When Atheists Fail as Parents

The Guardian today has an essay by a bemused father whose eight year old daughter is converting to Catholicism.  He and his wife, both atheists, are both quite taken aback by this decision.   He writes:

I was, however, inclined to agree when my wife, who’s a pretty vehement atheist, said that she could cope with just about any life decision our children may make – apart from them wanting to join the military or the clergy. So what happened when our oldest daughter decided that, not only does she believe in God (capital G), but that she also wants to be baptised into the Catholic faith?

For the most part, he is quite accepting.  The comments, as can be expected, really bring out the worst in the secular commentariat.  Nevertheless, an interesting story.  God bless her and her parents as she ventures into her new life of faith!

Update 1/14:  I need to learn to spell “atheist.”  The title is corrected.

About David Cruz-Uribe
  • http://atomicwasteland.wordpress.com Atomic Mutant

    How exactly did they fail as parents? By accepting their daughter’s choice? Yes, I know, it’s not following the example set by Christians how tend to be not as accepting when their children become atheists, but hey… Nobody is perfect.

    • David Cruz-Uribe, SFO

      A.M. You hit it right on the head: this was an ironic reference to the reaction of (some) Christian parents when their children become atheists.

  • K

    David,

    I am intrigued by your title. Quite surprised by it, actually.

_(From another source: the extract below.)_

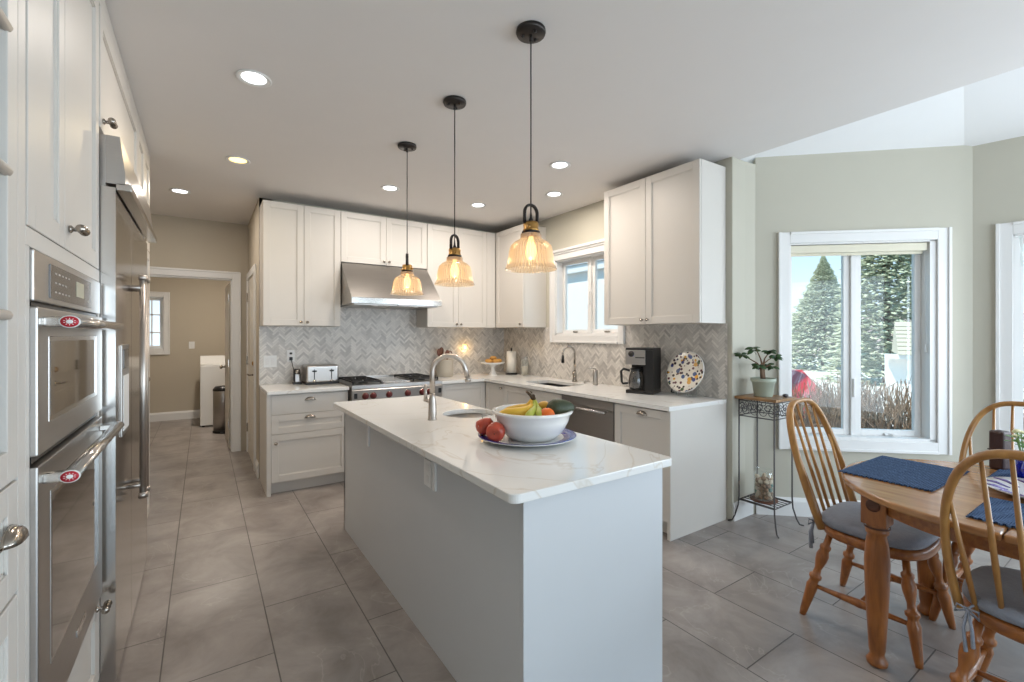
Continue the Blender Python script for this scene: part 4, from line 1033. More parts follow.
fruit('banana', 'yellow banana lying along the left rim of the bowl', 'banana', (BC[0] - .018, BC[1] + .010, bz), banana([(-.142, .045, -.008), (-.118, .008, .008), (-.08, -.028, .015), (-.03, -.035, .020), (0.015, -.01, .035), (.030, .005, .058)], .0215), None, 'bananas in the bowl')
fruit('banana', 'yellow banana behind the front one with spotted peel', 'banana', (BC[0] - .018, BC[1] + .010, bz), banana([(-.10, .085, -.01), (-.07, .055, .008), (-.03, .025, .02), (0.01, .015, .032), (.032, .012, .064)], .020), None, 'bananas in the bowl')
fruit('banana', 'green-tinged banana curving at the front of the bowl', 'banana', (BC[0] - .018, BC[1] + .010, bz), banana([(-.085, -.095, -.012), (-.055, -.085, .006), (-.02, -.065, .018), (.012, -.035, .03), (.034, .0, .06)], .0185, 'banana_g'), None, 'bananas in the bowl')
fruit('banana', 'greenest banana, innermost of the bunch near the orange', 'banana', (BC[0] - .018, BC[1] + .010, bz), banana([(-.03, -.115, -.012), (-.012, -.10, .006), (.008, -.075, .018), (.026, -.04, .03), (.036, -.005, .062)], .0175, 'banana_g'), None, 'bananas in the bowl')
tag(B().tube([(BC[0] + .016, BC[1] + .014, bz + .060), (BC[0] + .004, BC[1] + .020, bz + .080), (BC[0] - .012, BC[1] + .028, bz + .096)], [.008, .007, .005], 8).build('banana_stalk', 'stem'), 'dark stalk joining the banana bunch, sticking up from the bowl', 'banana stalk')
def orange_(t):
    B().sphere((0, 0, 0), .036, (1, 1, .94), 24).build('peel', 'orange', t); B().lathe([(.004, .033), (.003, .036), (0, .0362)], seg=8).build('stem', 'stem', t)
fruit('orange', 'small orange near the centre front of the bowl', 'orange', (1.285, 1.630, bz + .002), orange_, None)
def lemon_(t):
    B().lathe([(0, .046), (.006, .042), (.012, .036), (.026, .02), (.030, 0), (.026, -.02), (.012, -.036), (.005, -.042), (0, -.044)], seg=20, cap=False).build('peel', 'lemon', t)
fruit('lemon', 'golden lemon tucked beside the banana stalk in the bowl', 'lemon', (1.330, 1.715, bz + .022), lemon_, None, None, (R(70), 0, R(20)))
def avo(t):
    B().lathe([(0, .075), (.012, .072), (.026, .055), (.036, .03), (.044, .0), (.042, -.025), (.028, -.046), (.012, -.054), (0, -.056)], seg=24, cap=False).build('skin', 'avocado', t)
    B().sphere((0.0, -.0, .076), .006, seg=8).build('stem', 'stem', t); B().sphere((.02, -.030, .045), .013, (1, .5, 1), 10).build('sticker', 'sticker', t)
fruit('avocado', 'large dark green avocado on the right of the fruit bowl', 'avocado', (1.360, 1.640, bz + .026), avo, None, None, (R(88), 0, R(62)))

# ================================================================== laundry room
t = thing('washing_machine', 'white washing machine seen through the hallway doorway', 'washing machine', (-.035, 8.40, 0))
B().box(0, .68, 0, .68, .02, .93, .012).build('body', 'white', t)
B().box(.01, .67, .01, .60, .93, .945, .006).build('lid', 'white', t)
B().extrude_profile([(.50, .93), (.68, .93), (.68, 1.06), (.62, 1.06)], 'x', 0, .68).build('control_panel', 'white', t)
for x in (.04, .6):
    for y in (.04, .6): B().lathe([(.02, 0), (.02, .02)], (x, y, 0), 10).build('foot', 'black', t)
t = thing('trash_can', 'brushed steel step trash can in front of the washing machine', 'trash can', (.245, 7.85, 0))
B().lathe([(.125, .02), (.125, .60), (.12, .61)], seg=32).build('body', 'steel_dark', t)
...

    How did these parents “fail as parents”?

    It seems to me that creating a home in which their young daughter could chart her own path and do so without fear of losing their love in the process is rather a success story.

    I find this reinforced by the willingness of the father to join his daughter in something she finds to be of value (like attending Mass, for example).

    • David Cruz-Uribe, SFO

      See my response to Atomic Mutant above. An attempt at humor that clearly did not work so well.

      • David Cruz-Uribe, SFO

        Well, feel free to beat me up about something else! :-)

  • freescot

    Relieved to read the comments and yours, David.

  • Wj

    Please allow me for a moment to defend a nonironic reading of David’s title. Parents attempt to inculcate in their children beliefs which the parents think are true. If a child of eight years has already rejected these beliefs, then it seems fairly obvious to me that the parents have failed successfully to transmit these beliefs. If my eight year old daughter were suddenly to convert to Mormonism, I would think that I had failed to communicate to her the truth, and I would be right in so thinking. Likewise, if my daughter of the same age suddenly believed that evolution was false, despite my trying to have communicated to her its truth, I would have failed in my attempt. Suppose, moreover, that I care deeply about either catholicism or evolution such that the truth of these beliefs is, I believe, especially important for a flourishing human life. Then I would have failed in a still deeper sense, it seems to me. I don’t see that you can deny as much without committing yourself to the view that the freedom to choose beliefs is more important than believing what is true. It’s not. The freedom to choose beliefs is important only so that you can believe true ones. Liberalism is politically necessary perhaps but it’s incoherent when transformed into an account of belief per se. And God forbid that families must be run as proceduralist democracies.